NORTH Yorkshire is getting £1 million from bankers’ fines to help veterans in the county.

The Chancellor has given LIBOR funding to a group of organisations led by Community First Yorkshire (formerly Rural Action Yorkshire), part of the Aged Veterans Fund operating across the UK.

The money will be used to set up a three-year project giving extra health, wellbeing and social care support to ex-forces personnel born before 1950, and to anyone who completed National Service.

It will mean greater help for surviving Second World War veterans, and for people who served in the Falklands, Northern Ireland and the Gulf War.

Leah Swain, chief executive of Community First Yorkshire, said: “This is a fantastic opportunity to work with our partners to raise the profile of older veterans.

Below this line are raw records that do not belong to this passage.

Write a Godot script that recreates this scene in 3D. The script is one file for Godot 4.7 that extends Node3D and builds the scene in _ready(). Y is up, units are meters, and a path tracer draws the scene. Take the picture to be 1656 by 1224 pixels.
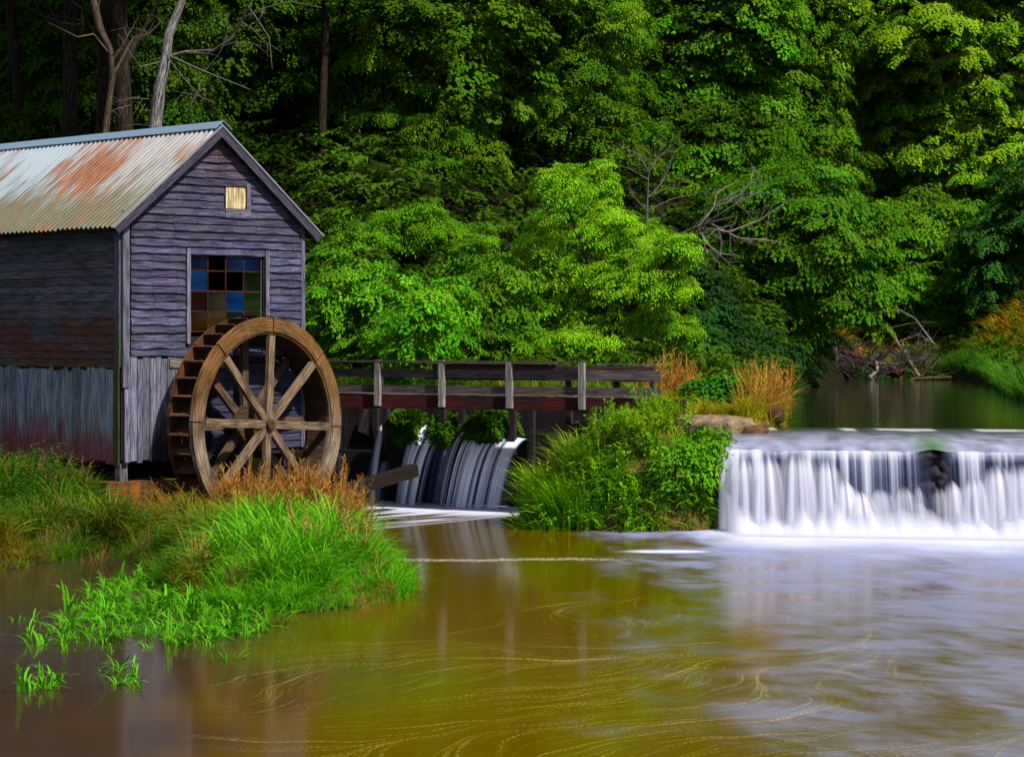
extends Node3D
# A weathered water mill beside a weir. Units are metres, y is up, the lower pool lies at y = 0.

var rng := RandomNumberGenerator.new()
var used := {}
const EYE := 3.6
const FOCAL := 3800.0
const POND := 1.75

func R(a: float, b: float) -> float:
	return rng.randf_range(a, b)

# a point at a given distance in front of the viewpoint, from the survey of the photograph
func at(px: float, py: float, d: float) -> Vector3:
	return Vector3((px - 828.0) * d / FOCAL, EYE + (540.0 - py) * d / FOCAL, -d)

func lin(r: float, g: float, b: float) -> Color:
	return Color(r, g, b)

# ------------------------------------------------------------------ scene tree helpers
func numbered(n: String) -> String:
	if not used.has(n):
		used[n] = 0
		return n
	used[n] += 1
	return "%s_%03d" % [n, used[n]]

func tag(o: Node, label: String, category: String, group := "", kind := "") -> void:
	if label: o.set_meta("label", label)
	if category: o.set_meta("category", category)
	if group: o.set_meta("group", group)
	if kind: o.set_meta("kind", kind)

func thing(n: String, label: String, category: String, pos := Vector3.ZERO, turn := 0.0, group := "") -> Node3D:
	var o := Node3D.new()
	o.name = numbered(n)
	add_child(o)
	o.position = pos
	o.rotation.y = turn
	tag(o, label, category, group)
	return o

func obj(n: String, m: Mesh, mat: Material, parent: Node = null) -> MeshInstance3D:
	var o := MeshInstance3D.new()
	o.mesh = m
	o.material_override = mat
	if parent == null:
		o.name = numbered(n)
		add_child(o)
	else:
		o.name = n
		parent.add_child(o, true)
	return o

func many(n: String, m: Mesh, mat: Material, tf: Array[Transform3D], cl: PackedColorArray, parent: Node = null) -> MultiMeshInstance3D:
	var mm := MultiMesh.new()
	mm.transform_format = MultiMesh.TRANSFORM_3D
	mm.use_colors = true
	mm.mesh = m
	mm.instance_count = tf.size()
	for i in tf.size():
		mm.set_instance_transform(i, tf[i])
		mm.set_instance_color(i, cl[i])
	var o := MultiMeshInstance3D.new()
	o.multimesh = mm
	o.material_override = mat
	if parent == null:
		o.name = numbered(n)
		add_child(o)
	else:
		o.name = n
		parent.add_child(o, true)
	return o

# ------------------------------------------------------------------ mesh helpers
class MB:
	var v := PackedVector3Array()
	var n := PackedVector3Array()
	var uv := PackedVector2Array()
	var c := PackedColorArray()
	var ix := PackedInt32Array()
	func vert(p: Vector3, u := Vector2.ZERO, col := Color.WHITE) -> int:
		v.append(p)
		uv.append(u)
		c.append(col)
		return v.size() - 1
	func tri(a: int, b: int, d: int) -> void:
		ix.append(a)
		ix.append(b)
		ix.append(d)
	# a flat face whose outside looks away from the point `mid`
	func face(p: Array, u: Array, cols: Array, mid: Vector3) -> void:
		var nn: Vector3 = (p[2] - p[0]).cross(p[1] - p[0])
		var cen := Vector3.ZERO
		for q in p: cen += q
		cen /= p.size()
		var flip := nn.dot(cen - mid) < 0.0
		var s := v.size()
		for k in p.size():
			vert(p[k], u[k], cols[k])
		for k in range(1, p.size() - 1):
			if flip: tri(s, s + k + 1, s + k)
			else: tri(s, s + k, s + k + 1)
	func smooth() -> void:
		n.resize(v.size())
		n.fill(Vector3.ZERO)
		for k in range(0, ix.size(), 3):
			var a := ix[k]
			var b := ix[k + 1]
			var d := ix[k + 2]
			var nn := (v[d] - v[a]).cross(v[b] - v[a])
			n[a] += nn
			n[b] += nn
			n[d] += nn
		for k in n.size():
			n[k] = n[k].normalized() if n[k].length_squared() > 1e-14 else Vector3.UP
	func done() -> ArrayMesh:
		var m := ArrayMesh.new()
		var a := []
		a.resize(Mesh.ARRAY_MAX)
		a[Mesh.ARRAY_VERTEX] = v
		a[Mesh.ARRAY_TEX_UV] = uv
		a[Mesh.ARRAY_COLOR] = c
		if n.size() == v.size(): a[Mesh.ARRAY_NORMAL] = n
		a[Mesh.ARRAY_INDEX] = ix
		m.add_surface_from_arrays(Mesh.PRIMITIVE_TRIANGLES, a)
		return m

# a sawn board: o = lower left back corner, ax along, ay up, an outwards; edges waver by `wob`, faces tinted by `tint`(point)
func board(o: Vector3, ax: Vector3, ay: Vector3, an: Vector3, L: float, W: float, T: float, col: Color, wob := 0.0, segs := 3, lean := 0.0, tint = null, mb: MB = null) -> MB:
	if mb == null: mb = MB.new()
	var u0 := R(0, 7)
	var v0 := R(0, 7)
	var rows := []
	for i in segs + 1:
		var f := float(i) / segs
		var d := o + ax * (L * f)
		var lo := R(-wob, wob)
		var hi := R(-wob, wob) * 0.5
		var outw := R(-wob, wob) * 0.5
		var q := [d + ay * lo, d + ay * lo + an * (T + lean + outw), d + ay * (W + hi) + an * (T + outw * 0.4), d + ay * (W + hi)]
		rows.append(q)
	var mid := o + ax * L * 0.5 + ay * W * 0.5 + an * T * 0.5
	var ext := [0.0, T, T + W, 2.0 * T + W, 2.0 * T + 2.0 * W]
	for i in segs:
		var xa := L * i / segs
		var xb := L * (i + 1) / segs
		for k in 4:
			var p := [rows[i][k], rows[i + 1][k], rows[i + 1][(k + 1) % 4], rows[i][(k + 1) % 4]]
			var cols := []
			for q in p: cols.append(col if tint == null else tint.call(q, col))
			mb.face(p, [Vector2(u0 + xa, v0 + ext[k]), Vector2(u0 + xb, v0 + ext[k]), Vector2(u0 + xb, v0 + ext[k + 1]), Vector2(u0 + xa, v0 + ext[k + 1])], cols, mid)
	for e in [0, segs]:
		var p: Array = rows[e]
		var cols := []
		for q in p: cols.append(col if tint == null else tint.call(q, col))
		mb.face(p, [Vector2(u0, v0), Vector2(u0 + T, v0), Vector2(u0 + T, v0 + W), Vector2(u0, v0 + W)], cols, mid)
	return mb

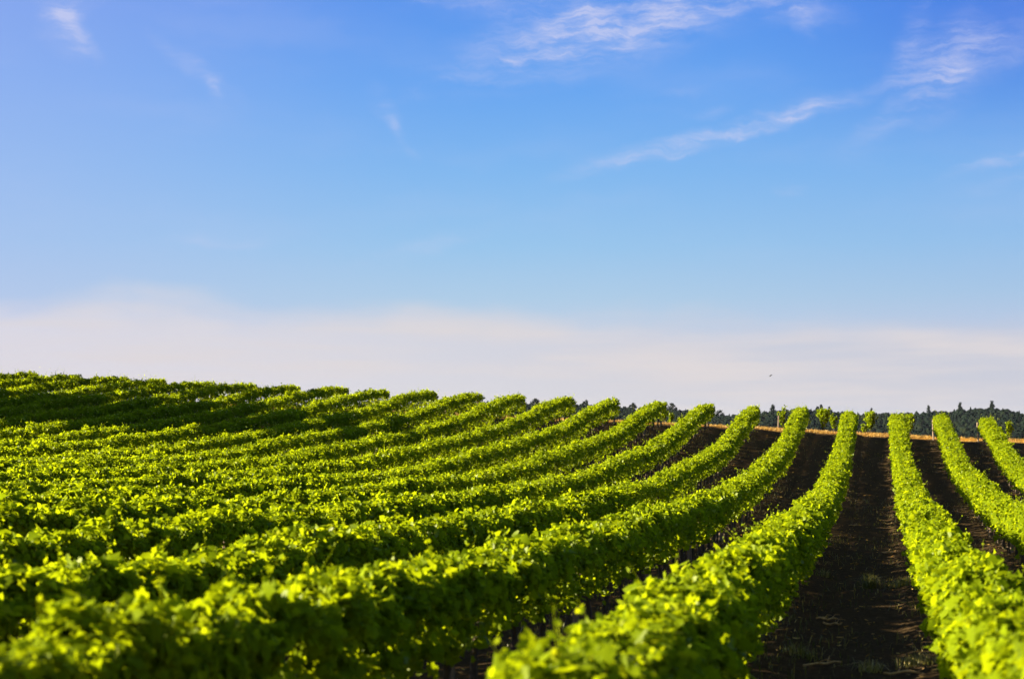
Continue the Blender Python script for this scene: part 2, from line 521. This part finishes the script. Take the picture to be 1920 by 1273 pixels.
def foliage_pieces(k, xd, s0, s1, dens, shape, size, stems):
    """leaves of one stretch of a row: list of (verts, faces, tint)"""
    out = []
    n = int((s1 - s0) * dens)
    if n < 1:
        return out
    nc = max(1, n // 11)
    cl = rng.integers(0, nc, n)
    loose = rng.random(n) < 0.3
    s = rng.uniform(s0, s1, n)
    s = np.where(loose, s, rng.uniform(s0, s1, nc)[cl])
    phi = np.where(rng.random(n) < 0.46, rng.normal(np.pi / 2, 0.62, n), rng.uniform(-0.75, np.pi + 0.75, n))
    H, Wd, B = row_shape(s, k)
    phi = np.where(loose, phi, phi[cl])
    bump = fbm(s * 3.0, phi * 1.7 + k, 7, 3)
    rho = 1.0 - np.abs(rng.normal(0, 0.24, n)) + 0.09
    rho = np.where(loose, rho, rho[cl])
    rho = np.where(rng.random(n) < 0.10, np.sqrt(rng.uniform(0.1, 1, n)), rho) * (1 + 0.33 * bump)
    c, sn = np.cos(phi), np.sin(phi)
    lx = rho * Wd * np.sign(c) * np.abs(c) ** 0.65
    cz, hz = (H + B) / 2, (H - B) / 2
    lz = cz + rho * hz * np.sign(sn) * np.abs(sn) ** 0.65
    hang = (sn < -0.2) & (rng.random(n) < 0.5)
    lz = np.where(hang, lz + 0.1, lz)
    jit = np.where(loose, 0.02, 0.046)[:, None] * rng.normal(0, 1, (n, 3)) * np.array([1, 1, .8])
    # closed rounded ends
    e = np.minimum(s - ROW_S0[k], ROW_S1[k] - s)
    sh = np.sqrt(np.clip(e / 0.35, 0.05, 1))
    lx *= sh
    lz = cz + (lz - cz) * (0.6 + 0.4 * sh)
    x, y = xd + lx, s
    z = terrain(x * 0 + xd, y) + lz
    P = np.column_stack([x, y, z]) + jit * np.where(e < .3, .4, 1.0)[:, None]
    Nn = np.column_stack([c * 0.75, rng.normal(0, 0.05, n), sn * 0.6 + 0.28]) + rng.normal(0, 0.72, (n, 3))
    T = np.column_stack([c * 0.5, np.zeros(n), np.full(n, -0.55)]) + rng.normal(0, 0.6, (n, 3))
    S = size * np.clip(rng.lognormal(-0.05, 0.28, n), 0.45, 1.9)
    tint = np.clip(0.55 + rng.normal(0, 0.13, n) + 0.14 * bump, 0, 1)
    tint = np.where(rng.random(n) < 0.006, 0.97, tint)
    out.append(leaf_cloud(P, Nn, T, S, tint, shape))
    # upright shoots above the hedge
    m = int((s1 - s0) * 4.6)
    s = rng.uniform(s0, s1, m)
    H, Wd, B = row_shape(s, k)
    L = np.clip(rng.exponential(0.13, m) + 0.14, 0, 0.5) * np.where(rng.random(m) < 0.08, 1.6, 1.0)
    L = L * (0.75 + 1.5 * np.clip(fbm(s * 1.3, s * 0 + k * 4.7, 61, 2), 0, 1))
    L = np.minimum(L * (1.0 if stems else 1.25), 0.42)
    if k >= 14:
        L = L * 1.25
    bx = rng.uniform(-0.95, 0.95, m) * Wd
    base = np.column_stack([xd + bx, s, terrain(np.full(m, xd), s) + H - 0.06 - 0.25 * (bx / 0.45) ** 2])
    dr = np.column_stack([rng.normal(0, 0.35, m) + bx * 0.9, rng.normal(0, 0.35, m), np.ones(m)])
    dr /= np.linalg.norm(dr, axis=1, keepdims=True)
    cv = rng.normal(0, 0.45, (m, 3)) * np.array([1, 1, 0.2])
    for q in np.arange(0.10, 1.01, 0.10):
        keep = (L * q > 0.02) & (rng.random(m) < 0.88)
        p = base + dr * (L * q)[:, None] + cv * (L * q * q * 0.6)[:, None]
        p = p + rng.normal(0, 0.022, (m, 3))
        Sz = size * (1.0 - 0.55 * q) * rng.uniform(0.6, 1.05, m)
        Nn = rng.normal(0, 0.7, (m, 3)) + np.array([0, 0, 0.35])
        T = rng.normal(0, 0.8, (m, 3)) + np.array([0, 0, 0.1])
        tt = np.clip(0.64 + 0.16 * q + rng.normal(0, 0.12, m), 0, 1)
        if keep.any():
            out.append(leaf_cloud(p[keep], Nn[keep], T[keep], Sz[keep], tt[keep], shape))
    if stems:
        qs = np.array([0, 0.5, 1.0])
        rings = []
        for q in qs:
            p = base - dr * 0.08 + dr * ((L + 0.08) * q)[:, None] + cv * (L * q * q * 0.6)[:, None]
            r = 0.0045 * (1 - 0.6 * q)
            rings.append(np.stack([p + np.array([r, 0, 0]), p + np.array([-0.5 * r, 0.87 * r, 0]), p + np.array([-0.5 * r, -0.87 * r, 0])], 1))
        V = np.concatenate(rings, 1)                                 # m, 9, 3
        fq = np.array([(a * 3 + j, a * 3 + (j + 1) % 3, a * 3 + 3 + (j + 1) % 3, a * 3 + 3 + j) for a in (0, 1) for j in range(3)])
        Fc = (fq[None] + (np.arange(m) * 9)[:, None, None]).reshape(-1, 4)
        out.append((V.reshape(-1, 3), Fc, np.full(m * 9, 0.9)))
    return out


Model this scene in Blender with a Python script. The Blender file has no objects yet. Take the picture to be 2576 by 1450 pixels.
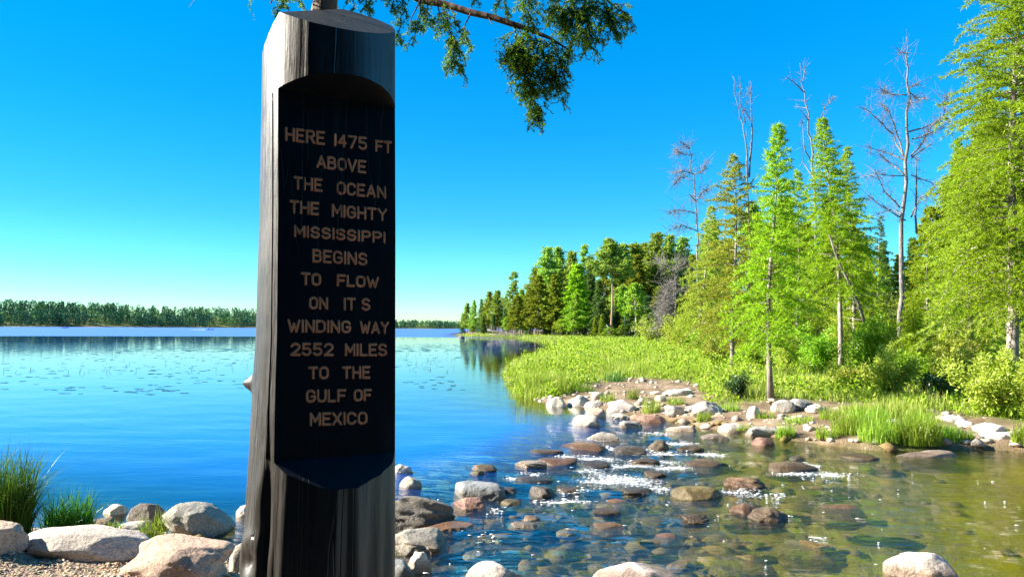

“We will be offering practical help, befriending, and the chance to try new things and volunteer.

“By building local networks we will support older veterans to identify and achieve their goals, whether that’s making their home warmer, learning to email family abroad, or getting out and about more often.”

Neil Irving, from North Yorkshire County Council, said with a large ex-forces community in the county, the project would help a lot of people with problems like loneliness and isolation, and accessing the services they need.

The partnership is currently finalising the services they will offer and the service will launch in the summer, he added.

Leah said: “The work will be informed by the views and feedback of veterans – it is their support service and we very much want them to be able to shape it.”